Trade union federation Cosatu has admitted for the first time that the ANC’s leadership race is sowing division in its ranks.

The Mail & Guardian reported growing rifts within the federation during its central committee meeting in June.

At issue is whether Cosatu should support the re-election of Jacob Zuma as ANC president. Cosatu general secretary Zwelinzima Vavi, supported by the general secretary of the National Union of Metalworkers of South Africa, Irvin Jim, and South African Democratic Teachers Union president Thobile Ntola are pressing for leadership changes in the ANC. But Cosatu president Sdumo Dlamini, supported by National Union of Mineworkers general secretary Frans Baleni and National Education Health and Allied Workers’ Union general secretary Fikile Majola, wants the ANC leadership under Zuma to be retained.

Cosatu has previously denied internal divisions. However, Vavi, addressing journalists on the outcome of the federation’s central executive committee meeting at a media conference in Johannesburg on Thursday, admitted that the federation was split. “We felt it was time to address emerging divisions. We are becoming increasingly incoherent. This has been a major concern,” said Vavi, adding that the problems stemmed from the ANC’s succession battle.

“Matters of succession are affecting us. We warned before that the issue of succession was likely to take our eyes from the ball. We felt it was time to confront this,” he said. “Why should we move in different directions when the central committee guided us to push programmes in the interests of workers?”

Vavi warned that if the divisive trends were not confronted “they will destroy the federation altogether”.

While insisting that the political centre of the federation “continues to be located in a progressive consensus in the traditions of the organisation”, it would be a fatal error to understate the problems.

“They need to be confronted in the open, honest and critical manner, which has kept the federation strong over the years, or they will degenerate into a serious organisational crisis,” he said.

In an apparent reference to the ANC Vavi said that, unlike other organisations, Cosatu acknowledged the difficulties that it was facing.

“We spent a considerable amount of time [during the central executive committee] focusing on the challenge of building unity. We acknowledge there are problems. We don’t push stuff under the carpet. We confront challenges so that we don’t move with this into the future,” he said.

Vavi said it was premature to engage in debates about the ANC succession, “as this distracts us from the primary political tasks of taking forward our transformation mandate”.

“We will encourage our members to assess the leadership of all alliance formations at the right time,” he said.

Vavi also warned that the labour movement should not throw its weight behind a faction of the ANC out of support for individuals. “We need to continue to engage from a working class perspective, unapologetically pursue our class struggle and analyse our political challenges based on the material realities which confront us, rather than a narrow commitment to this or that grouping or leader,” he said.
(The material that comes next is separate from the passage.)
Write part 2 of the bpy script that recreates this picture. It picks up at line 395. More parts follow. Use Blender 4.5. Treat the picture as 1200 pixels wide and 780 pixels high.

Warning that Cosatu would approach the Constitutional Court if the ANC and the government refused to withdraw the Protection of State Information Bill, adopted by National Assembly this week, Vavi said the federation would meet senior ANC leaders, including Zuma, to persuade the ruling party to reconsider the legislation.

“The central executive committee remains convinced that there is a need to introduce a public interest defence that would maintain a balance between the restrictions legitimately placed on state information against disclosures and media publication of such information in the public interest,” said Vavi.

Dlamini said Cosatu needed to fight against negative perceptions that its members were preoccupied with gossip, rumour-mongering and character assassination.